What is Teshuvah?

A Guest Post By E. Fink

(Original Post: Essay: What is Teshuva and How Does It Work in Judaism?)

As we approach the Jewish New Year there is an effort  to at least attempt to enter Rosh Hashanah clean from sin. Unfortunately, we have made bad choices, we have done wrong in our lives. How are we to start a fresh year with joy and confidence if we are carrying all the baggage of mistakes we have made. It can be depressing thinking about bad choices we have made. They all have consequences and we may regret what we have done. But regret does not fix the harms we have caused. Regret can have a debilitating effect if it holds us back from achieving our goals as we wallow in self pity.

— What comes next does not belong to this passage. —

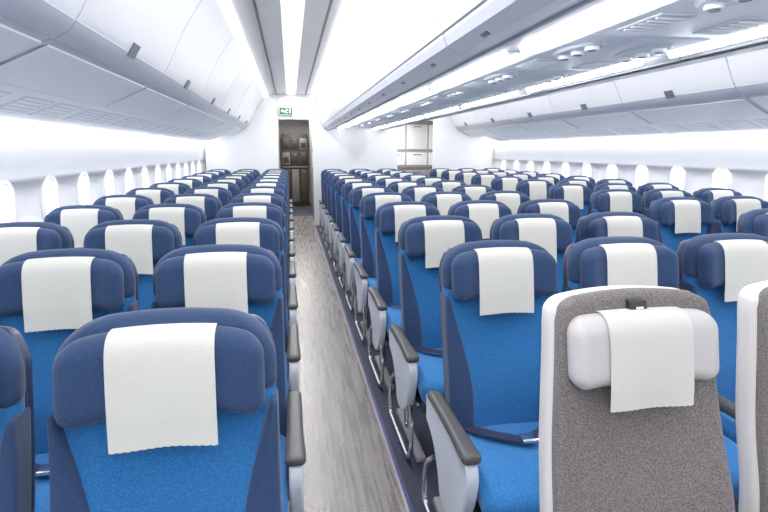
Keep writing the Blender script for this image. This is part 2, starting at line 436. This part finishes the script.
def exitsign(cx,cz,yy,k=.85):
    M=MB(); roundbox(M,(cx,yy,cz),(.30*k,.03,.17*k),.006,BULK,(1,1,1),2)
    box(M,cx-.135*k,cx+.135*k,yy-.019,yy-.015,cz-.07*k,cz+.07*k,GREEN)
    box(M,cx+.07*k,cx+.10*k,yy-.022,yy-.018,cz-.045*k,cz+.045*k,WHITE)
    def q(pts):
        M.add([(cx+a*k,yy-.0215,cz+b*k) for a,b in pts],[list(range(len(pts)))],WHITE)
    q([(-.11,0),(-.075,.035),(-.075,.012),(-.035,.012),(-.035,-.012),(-.075,-.012),(-.075,-.035)])
    q([(-.005,.01),(.02,.03),(.035,.02),(.01,-.01),(.03,-.045),(.018,-.05),(-.005,-.012),(-.025,-.045),(-.035,-.035)])
    q([(.012+.012*math.cos(t),.045+.012*math.sin(t)) for t in [i*math.pi/4 for i in range(8)]])
    for s in(-1,1): box(M,cx+s*.08-.008,cx+s*.08+.008,yy-.005,yy+.005,cz+.06,cz+.31,BULK)
    M.obj('exit_sign')
exitsign(-.05,2.19,YB-.04)
M=MB(); box(M,-1.55,4.08,Y1-.05,Y1,0,2.6,BULK); M.obj('wall_far')
def galley(x0,x1,y0,y1,n=3,dark=False,top=2.2):
    M=MB(); roundbox(M,((x0+x1)/2,(y0+y1)/2,top/2),(x1-x0,y1-y0,top),.02,GALG if not dark else WOOD,(1,1,1),2)
    for i in range(n):
        for z0,z1 in((.1,.98),(1.08,1.42),(1.47,top-.10)):
            w=(x1-x0)/n
            mt=(PSU if z0>.99 else GALG) if not dark else ((WOOD,STEEL,WOOD)[(i+(z0>1)+(z0>1.46))%3])
            roundbox(M,(x0+w*(i+.5),y0-.01,(z0+z1)/2),(w-.03,.03,z1-z0-.03),.01,mt,(1,1,1),2)
            roundbox(M,(x0+w*(i+.5),y0-.035,z1-.06),(w*.4,.02,.02),.006,LATCH if not dark else STEEL,(1,1,1),2)
            if dark and z0>1: roundbox(M,(x0+w*(i+.5),y0-.03,(z0+z1)/2-.03),(w*.6,.012,(z1-z0)*.45),.004,BLACK,(1,1,1),2)
        if dark: box(M,x0+w*i-.004,x0+w*i+.004,y0-.03,y0,.05,top-.05,BLACK)
    box(M,x0+.01,x1-.01,y0-.04,y0,1.02,1.05,STEEL)
    M.obj('galley_unit')
galley(-1.45,-.25,12.2,13.2); galley(.48,1.95,12.4,13.4); galley(2.3,4.0,13.2,14.2)
galley(-.22,.46,14.2,14.9,3,True,1.88)
M=MB(); box(M,-1.5,4.03,YB+.08,Y1,2.22,2.26,CEIL); M.obj('ceiling')
# ------------------------------------------------------------------ lights
def area(name,x,y,z,sx,sy,power,col=(1,1,1),rot=(0,0,0)):
    l=bpy.data.lights.new(name,'AREA'); l.shape='RECTANGLE'; l.size=sx; l.size_y=sy; l.energy=power; l.color=col
    o=bpy.data.objects.new(name,l); o.location=(x,y,z); o.rotation_euler=rot; bpy.context.scene.collection.objects.link(o)
Lm=YB-Y0-.2
for x in(.055,2*XC-.055):
    area('aisle_ceiling_light',x,(YB+Y0)/2,2.470,.12,Lm,52,(1,.98,.95))
area('galley_fill_light',.15,12.8,2.2,.5,2.2,18,(1,.96,.9))  # unseen lamp added to brighten the galley zone
area('galley_fill_light',2.2,12.0,2.2,.5,2.4,30,(1,.96,.9))  # second added fill, galley end of the far aisle
# ------------------------------------------------------------------ world / camera
w=bpy.data.worlds.new('World'); bpy.context.scene.world=w; w.use_nodes=True
bg=w.node_tree.nodes['Background']; bg.inputs[0].default_value=(.87,.94,1,1); bg.inputs[1].default_value=3.6
F=527.0; VX,VY=290,150
phi=math.atan((256-VY)/F); psi=math.atan((384-VX)/F*math.cos(phi))
cam=bpy.data.cameras.new('camera'); co=bpy.data.objects.new('camera',cam); bpy.context.scene.collection.objects.link(co)
co.location=(0,0,CZ); co.rotation_euler=(math.pi/2-phi,0,-psi)
cam.sensor_width=36; cam.lens=F*36/768; cam.clip_start=.02
bpy.context.scene.camera=co
sc=bpy.context.scene
sc.view_settings.view_transform='Standard'; sc.view_settings.look='None'; sc.view_settings.exposure=1.10; sc.view_settings.gamma=1.15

Fortunately, there is a concept of Teshuva, repentance, in Judaism. The word repentance generally refers to a person to has decided to commit their life to God (see Wikipedia on repentance). But what of someone who already has committed their life to God and is trying to do their best to make the best moral choices in their life but has made mistakes? Is there a mechanism for that person to somehow come back to God? Aren’t they already committed to God? What more can they do?

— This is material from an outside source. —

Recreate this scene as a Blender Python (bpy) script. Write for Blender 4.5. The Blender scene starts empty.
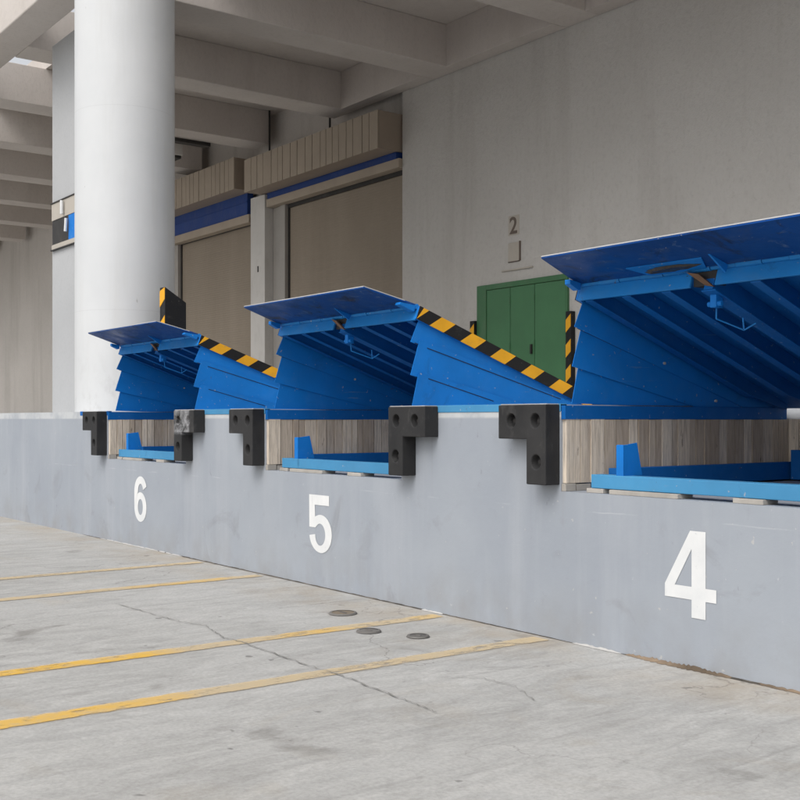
import bpy, bmesh, math, random
from mathutils import Vector
random.seed(7)
sc = bpy.context.scene
COL = sc.collection

# ------------------------------------------------------------------ camera, light, exposure
H = 1.40                                    # dock height
cam_d = bpy.data.cameras.new('camera'); cam = bpy.data.objects.new('camera', cam_d); COL.objects.link(cam)
cam.location = (0, -4.731, 1.3076)
cam.rotation_euler = (math.radians(90), 0, math.radians(53.3))
cam_d.sensor_width = 36; cam_d.lens = 1119/800*36; cam_d.shift_y = 0.025
cam_d.clip_start = 0.05; cam_d.clip_end = 3000
sc.camera = cam

SUN_EL, SUN_AZ = 50, 158                    # azimuth from +y, clockwise (veiled sun in front of the dock)
w = bpy.data.worlds.new('World'); sc.world = w; w.use_nodes = True
nt = w.node_tree; nt.nodes.clear()
out = nt.nodes.new('ShaderNodeOutputWorld'); bg = nt.nodes.new('ShaderNodeBackground')
sky = nt.nodes.new('ShaderNodeTexSky'); sky.sky_type = 'NISHITA'; sky.sun_disc = False
sky.sun_elevation = math.radians(SUN_EL); sky.sun_rotation = math.radians(SUN_AZ)
sky.air_density = 1.0; sky.dust_density = 4.0; sky.ozone_density = 1.0
hs = nt.nodes.new('ShaderNodeHueSaturation'); hs.inputs['Saturation'].default_value = 0.16
nt.links.new(sky.outputs[0], hs.inputs['Color']); nt.links.new(hs.outputs[0], bg.inputs['Color'])
bg.inputs['Strength'].default_value = 0.15
nt.links.new(bg.outputs[0], out.inputs[0])
sd = bpy.data.lights.new('sun', 'SUN'); sd.energy = 0.55; sd.angle = math.radians(35); sd.color = (1, .97, .93)
so = bpy.data.objects.new('sun', sd); COL.objects.link(so)
a, e = math.radians(SUN_AZ), math.radians(SUN_EL)
to_sun = Vector((math.sin(a)*math.cos(e), math.cos(a)*math.cos(e), math.sin(e)))
so.rotation_euler = to_sun.to_track_quat('Z', 'Y').to_euler(); so.location = (0, -20, 20)
sc.view_settings.view_transform = 'Standard'; sc.view_settings.look = 'None'
sc.view_settings.gamma = 1; sc.view_settings.use_curve_mapping = False
sc.view_settings.exposure = 0.42
sc.cycles.diffuse_bounces = 8; sc.cycles.max_bounces = 12

# ------------------------------------------------------------------ materials
class NT:
    def __init__(s, name):
        s.m = bpy.data.materials.new(name); s.m.use_nodes = True; s.t = s.m.node_tree
        s.b = s.t.nodes['Principled BSDF']; s.o = s.t.nodes['Material Output']
        tc = s.t.nodes.new('ShaderNodeTexCoord'); oi = s.t.nodes.new('ShaderNodeObjectInfo')
        ad = s.t.nodes.new('ShaderNodeVectorMath'); ad.operation = 'MULTIPLY_ADD'
        cb = s.t.nodes.new('ShaderNodeCombineXYZ')
        for i in range(3): s.t.links.new(oi.outputs['Random'], cb.inputs[i])
        s.t.links.new(cb.outputs[0], ad.inputs[0]); ad.inputs[1].default_value = (17, 31, 23)
        s.t.links.new(tc.outputs['Object'], ad.inputs[2]); s.co = ad.outputs[0]; s.raw = tc.outputs['Object']
    def L(s, a, b): s.t.links.new(a, b)
    def noise(s, scale, detail=4, stretch=(1,1,1), rough=.6, dist=0, src=None):
        mp = s.t.nodes.new('ShaderNodeMapping'); mp.inputs['Scale'].default_value = stretch
        s.L(src or s.co, mp.inputs[0]); n = s.t.nodes.new('ShaderNodeTexNoise')
        n.inputs['Scale'].default_value = scale; n.inputs['Detail'].default_value = detail
        n.inputs['Roughness'].default_value = rough; n.inputs['Distortion'].default_value = dist
        s.L(mp.outputs[0], n.inputs['Vector']); return n.outputs['Fac']
    def ramp(s, fac, lo, hi, a=0, b=1):
        r = s.t.nodes.new('ShaderNodeMapRange'); r.inputs[1].default_value = lo; r.inputs[2].default_value = hi
        r.inputs[3].default_value = a; r.inputs[4].default_value = b; s.L(fac, r.inputs[0]); return r.outputs[0]
    def mix(s, fac, a, b, mode='MIX'):
        m = s.t.nodes.new('ShaderNodeMix'); m.data_type = 'RGBA'; m.blend_type = mode
        if isinstance(fac, (int, float)): m.inputs[0].default_value = fac
        else: s.L(fac, m.inputs[0])
        for i, v in ((6, a), (7, b)):
            if isinstance(v, tuple): m.inputs[i].default_value = (*v[:3], 1)
            else: s.L(v, m.inputs[i])
        return m.outputs[2]
    def math(s, op, a, b=None):
        m = s.t.nodes.new('ShaderNodeMath'); m.operation = op
        for i, v in ((0, a), (1, b)):
            if v is None: continue
            if isinstance(v, (int, float)): m.inputs[i].default_value = v
            else: s.L(v, m.inputs[i])
        return m.outputs[0]
    def xyz(s, src=None):
        n = s.t.nodes.new('ShaderNodeSeparateXYZ'); s.L(src or s.raw, n.inputs[0]); return n.outputs
    def bump(s, h, strength=.3, dist=.01, prev=None):
        b = s.t.nodes.new('ShaderNodeBump'); b.inputs['Strength'].default_value = strength
        b.inputs['Distance'].default_value = dist; s.L(h, b.inputs['Height'])
        if prev: s.L(prev, b.inputs['Normal'])
        return b.outputs[0]
    def done(s, col, rough=.6, metal=0, normal=None, spec=.5):
        if isinstance(col, tuple): s.b.inputs['Base Color'].default_value = (*col, 1)
        else: s.L(col, s.b.inputs['Base Color'])
        if isinstance(rough, (int, float)): s.b.inputs['Roughness'].default_value = rough
        else: s.L(rough, s.b.inputs['Roughness'])
        s.b.inputs['Metallic'].default_value = metal
        s.b.inputs['Specular IOR Level'].default_value = spec
        if normal: s.L(normal, s.b.inputs['Normal'])
        return s.m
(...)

In Judaism there is such a mechanism. That is what we call Teshuva. Anyone can do teshuva and everyone should be doing teshuva all the time. Any time we make the wrong choice we have created separation between ourselves and God who is Perfection. Our lack of perfection stands in the way of being with God and Perfection. The further we are from perfection, the further we are from God. Teshuva gets us closer to perfection.

But how? Once we have acted and done wrong the deed is done. Can teshuva make it disappear? Is it magic?

Compounding the problem is the idea that God is the Ultimate Judge. That means that if an act is “bad” it deserves immediate consequences. There is no judge, no jury, no lawyers, no plea bargain deals, Ultimate Judgment means that every act has an exact and precise Divine Reaction. That is how the physical world works as well. If ones steals something, the item is stolen immediately. There is no grace period or gray area. If one kills someone, the person is dead. If one cheats on their wife, they have cheated. In the physical world, our actions have immediate, real reactions. That is what is meant by “judgment” (poor translation of the hebrew word din). There is an immediate reaction to our actions from God as well. The distance created by our lack of perfection is instantaneous. How do we repent from acts that are done? If someone is dead because of our action, no amount of sorrow or regret will bring the person back. Same with infidelity. How can teshuva fix the immediate reactions of our actions?

This leaves us with an additional question: While it is true that God acts with judgment, God also acts with mercy (rachamim) how does mercy reconcile with judgment if judgment means that every action has an immediate physical and spiritual reaction?

The Ramchal in Mesillas Yesharim provides a wonderful explanation. First, he explains that the mercy of God is that while every action does have an immediate spiritual consequence, that consequence can be suspended for a period of time giving the person time to repent.

But what of the repentance? How does that work? He says that every action really has two parts. The first part is the formation of intent. The idea and the desire to act are the first part of every action. Then we act; that is the second part. The action causes the immediate result. Physical and spiritual. Each action is “owned” by its actor. So when one makes a wrong choice the act is connected to them. The action is the end of a chain that hooks up to the actor. The hook on the end of the chain that is connected to the actor is the desire for the result. So a flow chart would look like this:


The result is only connected to the actor through the desire. Teshuva is the process of “undoing” the desire for the action and its result. True repentance occurs when the actor wishes with all their heart that they had never acted the way they did. When the person truly regrets their choice the desire part of the action can be unhooked from the actor! If there is no hook connectig the action to the actor (the desire) then the actor and the action are no longer associated with one another. That is teshuva. Repentance is disassociating the action from the actor by removing the desire to act. Of course, in order for the desire to be disassociated from the actor the actor must everything in their power to fix the horrible results of their action. But once that is done, repentance can be achieved and the action can be clipped away from the actor.

Certainly, the deed is done. What’s done is done. We cannot change the past. But we can change our association with the past.

This kind of repentance leaves no room for baggage and guilt. It is a clean break from the past and allows us to move forward to a future of better choices.

It is the perfect way to begin a new year.